Task statement: Give the material once more, word for word, without any images.

Data extract:
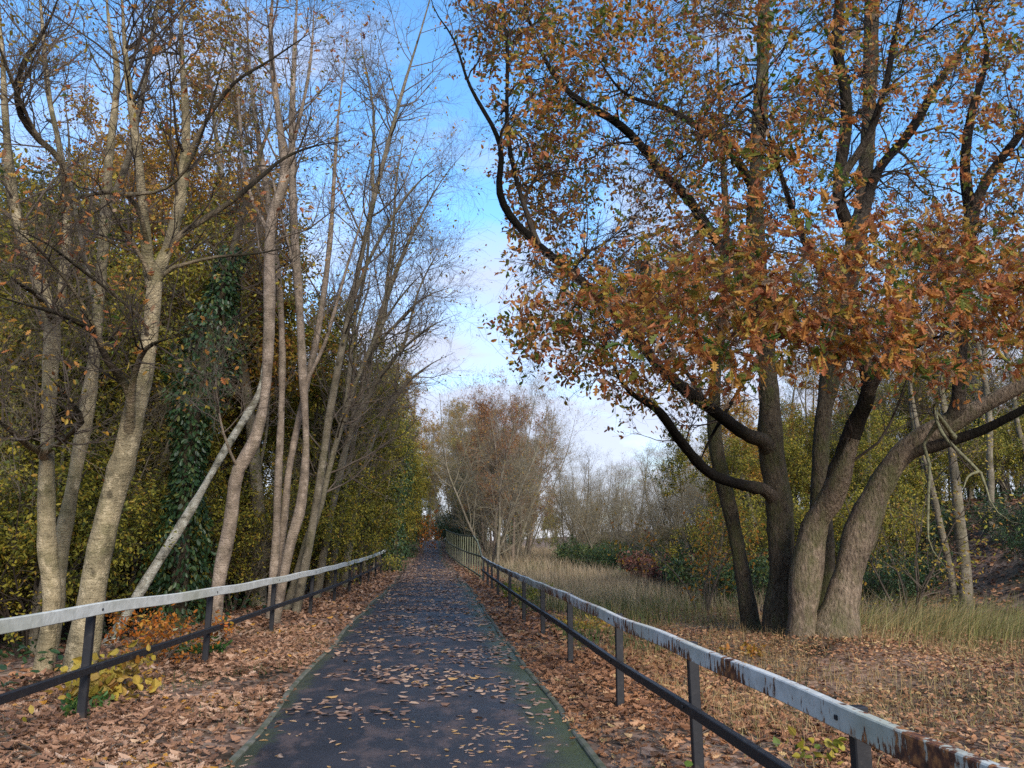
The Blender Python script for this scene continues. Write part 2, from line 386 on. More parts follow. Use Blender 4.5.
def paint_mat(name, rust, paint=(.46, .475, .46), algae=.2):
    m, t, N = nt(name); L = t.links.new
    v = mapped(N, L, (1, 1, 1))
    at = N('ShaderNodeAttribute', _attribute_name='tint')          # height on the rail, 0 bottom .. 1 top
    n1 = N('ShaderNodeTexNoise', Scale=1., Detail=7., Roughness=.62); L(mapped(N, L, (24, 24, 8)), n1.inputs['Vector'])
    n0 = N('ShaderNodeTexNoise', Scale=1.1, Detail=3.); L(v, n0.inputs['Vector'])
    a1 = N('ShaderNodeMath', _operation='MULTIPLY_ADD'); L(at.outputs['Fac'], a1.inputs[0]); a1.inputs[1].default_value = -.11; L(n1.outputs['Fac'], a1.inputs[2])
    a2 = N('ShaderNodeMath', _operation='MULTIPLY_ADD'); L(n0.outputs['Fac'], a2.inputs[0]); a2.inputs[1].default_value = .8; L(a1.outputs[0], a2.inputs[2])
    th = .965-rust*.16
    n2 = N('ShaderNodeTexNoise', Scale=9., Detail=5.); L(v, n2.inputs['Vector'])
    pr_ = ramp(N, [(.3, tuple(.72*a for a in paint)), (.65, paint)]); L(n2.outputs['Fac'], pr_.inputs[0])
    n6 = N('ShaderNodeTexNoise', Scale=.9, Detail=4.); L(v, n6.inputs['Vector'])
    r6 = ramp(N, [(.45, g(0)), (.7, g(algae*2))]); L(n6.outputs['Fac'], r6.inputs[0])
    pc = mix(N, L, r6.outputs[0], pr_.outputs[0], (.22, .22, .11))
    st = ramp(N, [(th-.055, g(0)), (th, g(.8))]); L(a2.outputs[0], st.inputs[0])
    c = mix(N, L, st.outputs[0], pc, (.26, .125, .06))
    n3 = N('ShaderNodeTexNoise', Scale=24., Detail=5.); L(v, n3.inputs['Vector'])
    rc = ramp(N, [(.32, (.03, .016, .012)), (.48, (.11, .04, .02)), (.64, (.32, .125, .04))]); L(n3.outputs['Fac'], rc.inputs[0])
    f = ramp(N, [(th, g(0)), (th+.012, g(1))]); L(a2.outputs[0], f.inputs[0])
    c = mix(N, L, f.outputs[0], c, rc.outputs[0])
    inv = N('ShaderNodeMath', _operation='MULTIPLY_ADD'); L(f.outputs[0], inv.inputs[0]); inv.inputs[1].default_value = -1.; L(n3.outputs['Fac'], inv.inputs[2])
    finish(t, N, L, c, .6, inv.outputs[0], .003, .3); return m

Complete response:
The Blender Python script for this scene continues. Write part 2, from line 386 on. More parts follow. Use Blender 4.5.
def paint_mat(name, rust, paint=(.46, .475, .46), algae=.2):
    m, t, N = nt(name); L = t.links.new
    v = mapped(N, L, (1, 1, 1))
    at = N('ShaderNodeAttribute', _attribute_name='tint')          # height on the rail, 0 bottom .. 1 top
    n1 = N('ShaderNodeTexNoise', Scale=1., Detail=7., Roughness=.62); L(mapped(N, L, (24, 24, 8)), n1.inputs['Vector'])
    n0 = N('ShaderNodeTexNoise', Scale=1.1, Detail=3.); L(v, n0.inputs['Vector'])
    a1 = N('ShaderNodeMath', _operation='MULTIPLY_ADD'); L(at.outputs['Fac'], a1.inputs[0]); a1.inputs[1].default_value = -.11; L(n1.outputs['Fac'], a1.inputs[2])
    a2 = N('ShaderNodeMath', _operation='MULTIPLY_ADD'); L(n0.outputs['Fac'], a2.inputs[0]); a2.inputs[1].default_value = .8; L(a1.outputs[0], a2.inputs[2])
    th = .965-rust*.16
    n2 = N('ShaderNodeTexNoise', Scale=9., Detail=5.); L(v, n2.inputs['Vector'])
    pr_ = ramp(N, [(.3, tuple(.72*a for a in paint)), (.65, paint)]); L(n2.outputs['Fac'], pr_.inputs[0])
    n6 = N('ShaderNodeTexNoise', Scale=.9, Detail=4.); L(v, n6.inputs['Vector'])
    r6 = ramp(N, [(.45, g(0)), (.7, g(algae*2))]); L(n6.outputs['Fac'], r6.inputs[0])
    pc = mix(N, L, r6.outputs[0], pr_.outputs[0], (.22, .22, .11))
    st = ramp(N, [(th-.055, g(0)), (th, g(.8))]); L(a2.outputs[0], st.inputs[0])
    c = mix(N, L, st.outputs[0], pc, (.26, .125, .06))
    n3 = N('ShaderNodeTexNoise', Scale=24., Detail=5.); L(v, n3.inputs['Vector'])
    rc = ramp(N, [(.32, (.03, .016, .012)), (.48, (.11, .04, .02)), (.64, (.32, .125, .04))]); L(n3.outputs['Fac'], rc.inputs[0])
    f = ramp(N, [(th, g(0)), (th+.012, g(1))]); L(a2.outputs[0], f.inputs[0])
    c = mix(N, L, f.outputs[0], c, rc.outputs[0])
    inv = N('ShaderNodeMath', _operation='MULTIPLY_ADD'); L(f.outputs[0], inv.inputs[0]); inv.inputs[1].default_value = -1.; L(n3.outputs['Fac'], inv.inputs[2])
    finish(t, N, L, c, .6, inv.outputs[0], .003, .3); return m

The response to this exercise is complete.